EFFECTS OF GEOTECHNICAL UNCERTAINTY ON THE SEISIMC PERFORMANCE OF BRIDGES

Soil originates from the disintegration of rock and is influenced by the dynamics of geological processes, which are not confined to a specific area or time. Consequently, soil exhibits changes in the spatial distribution (vertical and horizontal) of its geomechanical parameters. This phenomenon, known as spatial variability, is a source of uncertainty in geotechnical engineering problems. Such uncertainty is classified as random heterogeneity (geotechnical uncertainty) inherent to the natural composition of the soil. In this context, structures such as bridges may have their foundation systems in soil with different conditions due to spatial variability. This can affect the dynamic behavior of bridges during seismic events due to varying soil-structure interactions. Although this is acknowledged in geotechnical engineering, theoretical representation and the corresponding analysis of geotechnical problems have predominantly been limited to homogeneous and deterministic evaluations (i.e., considering geomechanical parameters as unique values for large soil volumes).

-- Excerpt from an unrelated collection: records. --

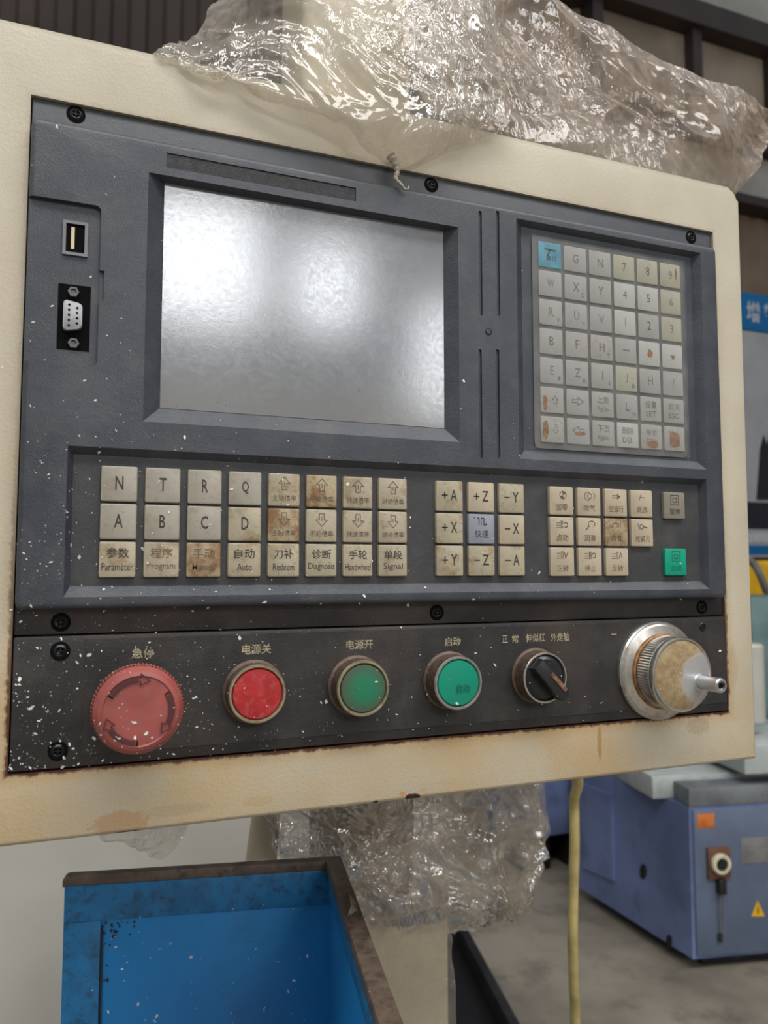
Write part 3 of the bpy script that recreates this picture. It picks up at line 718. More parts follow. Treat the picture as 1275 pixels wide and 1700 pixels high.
def build_keypad():
    y = -0.0034
    bm = bmesh.new(); prism(bm, rrect(.2578, .3782, 1.4243, 1.5598, .004, 4), -.0026, YK + .0002)
    panel_part('keypad_backing', bm, 'pad_back', smooth=False)
    x0, px, z0, pz = .2707, .01922, 1.5490, .01875
    def chars(s, sub=''):
        def f(bm, yy):
            vs, fs, gw, gh = glyphs(s); put_text(bm, s, .0002, .0004, min(.0052, .0058 * gw / gh * .8), .0058 if s not in '-.' else .0009, yy)
            if sub: put_text(bm, sub, .0054, -.0044, .0022, .0028, yy)
        return f
    def two(a, b, w=.0092): 
        def f(bm, yy): put_text(bm, a, 0, .0030, w, .0046, yy); put_text(bm, b, 0, -.0032, .0084, .0036, yy)
        return f
    def arr(d):
        def f(bm, yy):
            p = [(-.0042, .0010), (0, .0010), (0, .0026), (.0044, 0), (0, -.0026), (0, -.0010), (-.0042, -.0010)]
            stroke(bm, [(x * d, z + .0006) for x, z in p], .0005, yy, True)
        return f
    def sticker(bm, yy):
        stroke(bm, [(-.0040, .0036), (.0044, .0032)], .0010, yy); stroke(bm, [(.0000, .0034), (-.0020, -.0010)], .0010, yy)
        put_text(bm, '复位', .0010, -.0020, .0080, .0034, yy)
    def vert(d):
        def f(bm, yy): put_text(bm, d, .0022, .0004, .0050, .0056, yy)
        return f
    T = ((None, chars('G'), chars('N'), chars('7'), chars('8'), chars('9')),
         (chars('W'), chars('X', 'D'), chars('Y'), chars('4'), chars('5'), chars('6')),
         (chars('R', 'V'), chars('U', 'W'), chars('V'), chars('1'), chars('2'), chars('3')),
         (chars('B'), chars('F'), chars('H', 'Y'), chars('-'), chars('0'), chars('.')),
         (chars('E', '.'), chars('Z', 'K'), chars('I', 'A'), chars('J', 'B'), chars('H'), chars('/')),
         (vert('⇧'), arr(1), two('上页', 'PgUp'), chars('L', 'N'), two('设置', 'SET'), two('取消', 'ESC')),
         (vert('⇩'), arr(-1), two('下页', 'PgDn'), two('删除', 'DEL'), two('单步', 'STEP'), two('输入', 'IN')))
    yel = {(0, 3), (0, 4), (0, 5), (1, 5), (2, 5), (4, 3)}; wht = {(3, 4), (3, 5), (1, 4), (2, 3), (6, 3), (1, 3)}; rust = {(6, 4), (6, 5), (6, 0), (3, 1), (3, 2), (5, 0)}
    for r, row in enumerate(T):
        for c, leg in enumerate(row):
            m = 'pad_yellow' if (r, c) in yel else 'pad_white' if (r, c) in wht else 'pad_rust' if (r, c) in rust else 'pad'
            x, z = x0 + px * c, z0 - pz * r
            if r == 0 and c == 0:
                add_key(x, z, 'sticker', sticker, 'ink', .0170, .0164, y, -.0025, 'keypad_key', 'keypad key under a bright cyan sticker', .0003)
            else:
                add_key(x, z, m, leg, 'ink_faded' if (r, c) not in ((0, 4), (1, 4), (2, 4)) else 'ink', .0170, .0164, y, -.0025, 'keypad_key', None, .0003)
    # brown stains that soaked under the cover
    def blob(cx, cz, rx, rz, n=26):
        bm = bmesh.new(); c = bm.verts.new((cx, y - .00012, cz)); ring = []
        for k in range(n):
            a = 2 * math.pi * k / n; j = 1 + .28 * noise.noise((cx * 300 + math.cos(a) * 1.3, cz * 300 + math.sin(a) * 1.3, 0))
            ring.append(bm.verts.new((cx + rx * j * math.cos(a), y - .00012, cz + rz * j * math.sin(a))))
        for k in range(n): bm.faces.new((c, ring[k], ring[(k + 1) % n]))
        return bm
    for i, (cpx, cpy, rx, rz) in enumerate(((906, 713, .0020, .0056), (905, 668, .0014, .0050), (963, 720, .0042, .0014), (1084, 738, .0048, .0024), (1120, 730, .0042, .0052), (1079, 588, .0020, .0026), (1117, 594, .0012, .0014), (1122, 455, .0008, .0046))):
        p = P(cpx, cpy, y); panel_part('stain', blob(p.x, p.z, rx, rz), 'grime_brown', smooth=False)
    # wavy clear cover sheet
    bm = bmesh.new(); nx, nz = 40, 44; V = []
    for j in range(nz + 1):
        for i in range(nx + 1):
            u, v = i / nx, j / nz; x = .2572 + .1216 * u; z = 1.4240 + .1362 * v
            h = .0006 + .0007 * abs(noise.noise((x * 45, z * 45, 3.1))) + .0009 * max(0, 1 - abs(u - .42) * 7) * abs(noise.noise((x * 160, z * 120, 1.0)))
            V.append(bm.verts.new((x, y - h, z)))
    for j in range(nz):
        for i in range(nx):
            a = j * (nx + 1) + i; bm.faces.new((V[a], V[a + 1], V[a + nx + 2], V[a + nx + 1]))
    panel_part('keypad_cover', bm, 'pad_cover', 'wrinkled clear plastic sheet over the keypad', ang=180)
build_keypad()

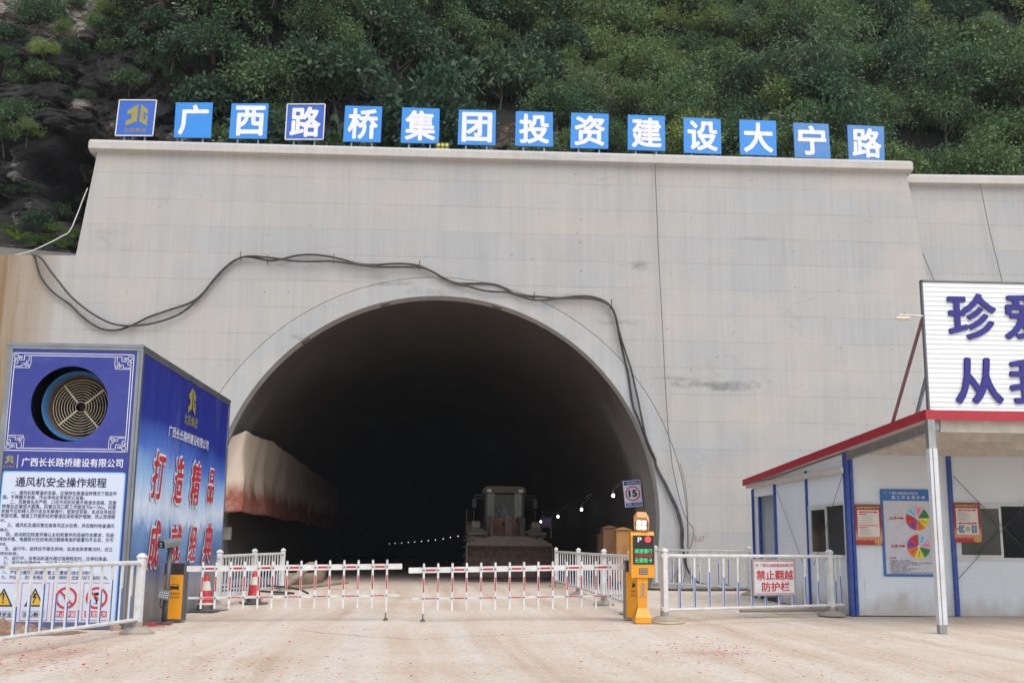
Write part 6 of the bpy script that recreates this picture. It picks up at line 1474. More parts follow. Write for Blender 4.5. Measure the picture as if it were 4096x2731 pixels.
        m = MB(); m.box((x - .052, pc.y - .055, 0), (x + .066, pc.y + .065, .128)); m.build('bare_steel', GALV, t).parent = po; m = MB(); m.box((x - .052, pc.y - .055, zr(pc.y) - .498), (x + .066, pc.y + .065, zr(pc.y) - .03)); m.build('bare_steel', GALV, t).parent = po
    # bracing wires
    brace = mat('brace_rod', C(82, 78, 74), .6)
    for p, q in (((1265, 112), (1690, 548)), ((1690, 548), (1960, 815)), ((1690, 548), (1960, 240)), ((1690, 548), (1310, 968))):
        A, Bq = f8(*p), f8(*q); m = MB(); m.tube([PFr.at(*A, .085), PFr.at(*Bq, .085)], .007, 6); m.build('brace_rod', brace, t)
    for p, q in ((s8(378, 92), s8(135, 860)), (s5(1600, 250), s5(1870, 985))):
        m = MB(); m.tube([PSd.at(*p, .05), PSd.at(*q, .05)], .006, 6); m.build('brace_rod', brace, t)
    return X0, Y0, PFr, PSd, f8, zr, yF, zF, xl
X0h, Y0h, PFr, PSd, f8, zr, yF, zF, xlh = make_hut()

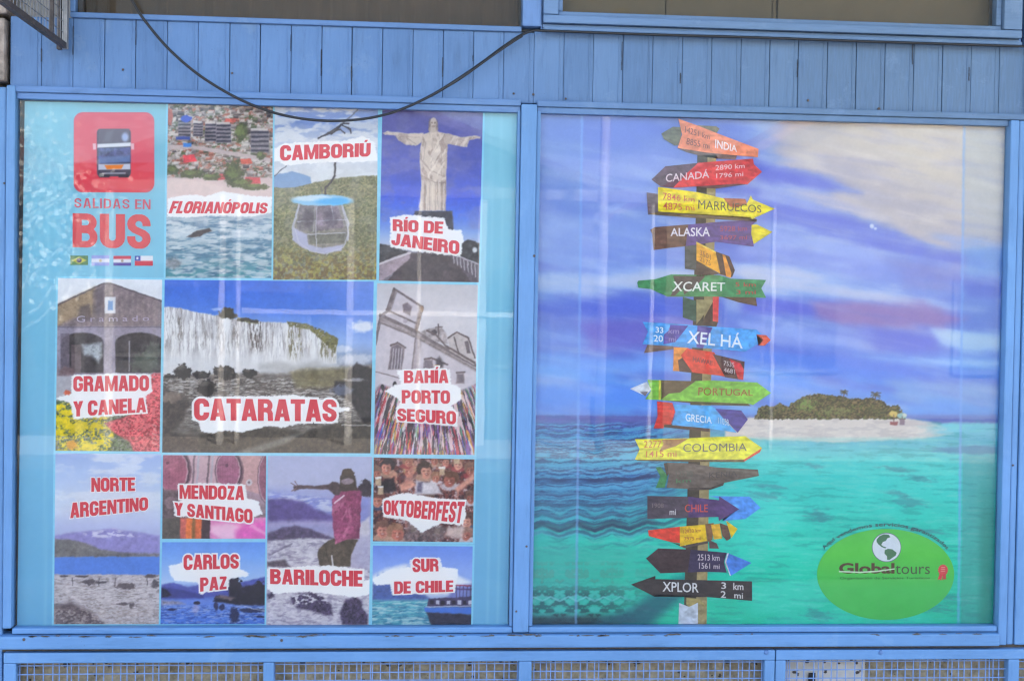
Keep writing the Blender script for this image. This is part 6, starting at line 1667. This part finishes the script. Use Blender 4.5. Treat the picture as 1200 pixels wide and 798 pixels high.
arrow('black arrow board pointing left at the foot of the post', ZE, [
    ([(25, 500), (195, 440), (195, 462), (865, 478), (865, 613), (550, 586), (190, 566), (190, 584)], (62, 54, 54))],
    [('XPLOR', (245, 548), (495, 556), (495, 490), (246, 480), (222, 222, 230), .008), ('3', (652, 530), (685, 530), (685, 486), (652, 484), (214, 210, 218), .01), ('2', (648, 590), (684, 592), (684, 546), (648, 544), (214, 210, 218), .01),
     ('km', (735, 536), (805, 538), (805, 490), (735, 488), (214, 210, 218), .008), ('mi', (742, 594), (802, 598), (802, 560), (742, 556), (214, 210, 218), .008)])

# ================================================================== GREEN OVAL STICKER on the glass
YK = 0.0195
st = thing('sticker', 'green oval globe sticker stuck over the sea at the lower right of the island poster', 'sticker', (1.33, YK, .82))
ecx, ecy, erx, ery = 940 + 578 / 5.91, 600 + 430 / 5.91, 475 / 5.91, 315 / 5.91
c = Cv(ecx - erx - 2, ecy - ery - 2, ecx + erx + 2, ecy + ery + 2, (92, 196, 92))
c.grad([(610, (96, 196, 96)), (650, (94, 202, 84)), (690, (76, 192, 98)), (730, (72, 186, 90))])
c.grain(5, 20, 14, 3); c.grain(2, 2, 2, 4)
# elliptical sheet: rings x spokes
V = []; Fc = []; nr, ns = 26, 96
for r_ in range(nr + 1):
    for k in range(ns):
        a_ = 2 * math.pi * k / ns; V.append((ecx + erx * r_ / nr * math.cos(a_), ecy + ery * r_ / nr * math.sin(a_)))
for r_ in range(nr):
    for k in range(ns):
        Fc.append((r_ * ns + k, r_ * ns + (k + 1) % ns, (r_ + 1) * ns + (k + 1) % ns, (r_ + 1) * ns + k) if r_ else (k, ns + (k + 1) % ns, ns + k))
Va = np.array(V); me = bpy.data.meshes.new('oval_sheet')
me.from_pydata(WP(Va[:, 0], Va[:, 1], YK).tolist(), [], Fc)
at = me.attributes.new('ink', 'FLOAT_COLOR', 'POINT'); cc = ink(c.sample(Va[:, 0], Va[:, 1]))
at.data.foreach_set('color', np.concatenate([cc, np.ones((len(cc), 1))], 1).astype(np.float32).ravel())
link('oval_sheet', me, M_print, st)
ZG = lambda p: (940 + p[0] / 5.91, 600 + p[1] / 5.91)
L = Letters()
gx, gy_, gr = 585, 243, 97
ring = lambda r_: [ZG((gx + r_ * math.cos(2 * math.pi * k / 40), gy_ + r_ * math.sin(2 * math.pi * k / 40))) for k in range(40)]
L.poly(ring(gr + 5), YK - .0004, (96, 104, 130)); L.poly(ring(gr), YK - .0006, (216, 222, 238))
GREEN = (66, 118, 86)
L.poly([ZG(p) for p in ((515, 190), (535, 165), (565, 152), (600, 155), (612, 172), (590, 180), (580, 198), (560, 205), (548, 225), (562, 236), (585, 243), (575, 250), (550, 240), (528, 222), (516, 205))], YK - .0008, GREEN)
L.poly([ZG(p) for p in ((572, 262), (595, 252), (625, 256), (655, 280), (648, 300), (625, 315), (605, 330), (588, 328), (588, 305), (570, 285))], YK - .0008, GREEN)
L.build('globe', st)
L = Letters()
L.add('Global', quadmap(ZG((255, 425)), ZG((640, 425)), ZG((640, 350)), ZG((255, 350))), YK - .0006, (84, 62, 40), bold=.035)
L.add('tours', quadmap(ZG((646, 428)), ZG((885, 428)), ZG((885, 366)), ZG((646, 366))), YK - .0006, (70, 84, 60), bold=0)
L.poly([ZG(p) for p in ((255, 405), (400, 411), (520, 404), (640, 388), (640, 395), (520, 413), (400, 420), (255, 414))], YK - .0012, (206, 226, 206))
L.add('Organización de Servicios Turísticos', quadmap(ZG((262, 470)), ZG((885, 468)), ZG((885, 445)), ZG((262, 446))), YK - .0006, (60, 104, 60), bold=.006)
def arcmap(u, v):
    a_ = R(211) + u * R(118)
    rr = 1.03 + v * 0.115
    return ecx + erx * (1 + (rr - 1) * .65) * np.cos(a_), ecy + ery * rr * np.sin(a_)
L.add('Aquí vendemos servicios garantizados', arcmap, YK - .0006, (58, 74, 92), bold=.012)
L.build('lettering', st)
L = Letters()
L.poly([ZG((976 + 32 * (1 + .12 * (k % 2)) * math.cos(2 * math.pi * k / 28), 400 + 36 * (1 + .12 * (k % 2)) * math.sin(2 * math.pi * k / 28))) for k in range(28)], YK - .0006, (222, 74, 84))
L.poly([ZG(p) for p in ((952, 425), (975, 432), (962, 472), (950, 462), (938, 470))], YK - .0008, (218, 62, 74)); L.poly([ZG(p) for p in ((975, 430), (996, 425), (996, 468), (985, 460), (972, 472))], YK - .0009, (206, 58, 70))
for k in range(3): L.poly([ZG(p) for p in ((962, 380 + k * 13), (990, 378 + k * 13), (990, 383 + k * 13), (962, 385 + k * 13))], YK - .0009, (238, 150, 150))
L.build('rosette', st)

Accordingly, this study addresses the effects of geotechnical uncertainty on the seismic performance of a simply supported, five-span bridge with piles as the foundation system. Random fields are defined using Cone Penetration Test (CPT) data from the bridge site, enabling the determination of spatial and uncertain geomechanical parameters controlling the interaction between the soil and bridge piles. In conclusion, this comprehensive analysis highlights the importance of considering geotechnical uncertainty when evaluating the seismic performance of bridges. Moving beyond conventional homogeneous and deterministic approaches, the study offers valuable insights into the potential effects of geotechnical uncertainty on the seismic performance of bridges considering soil spatial variability.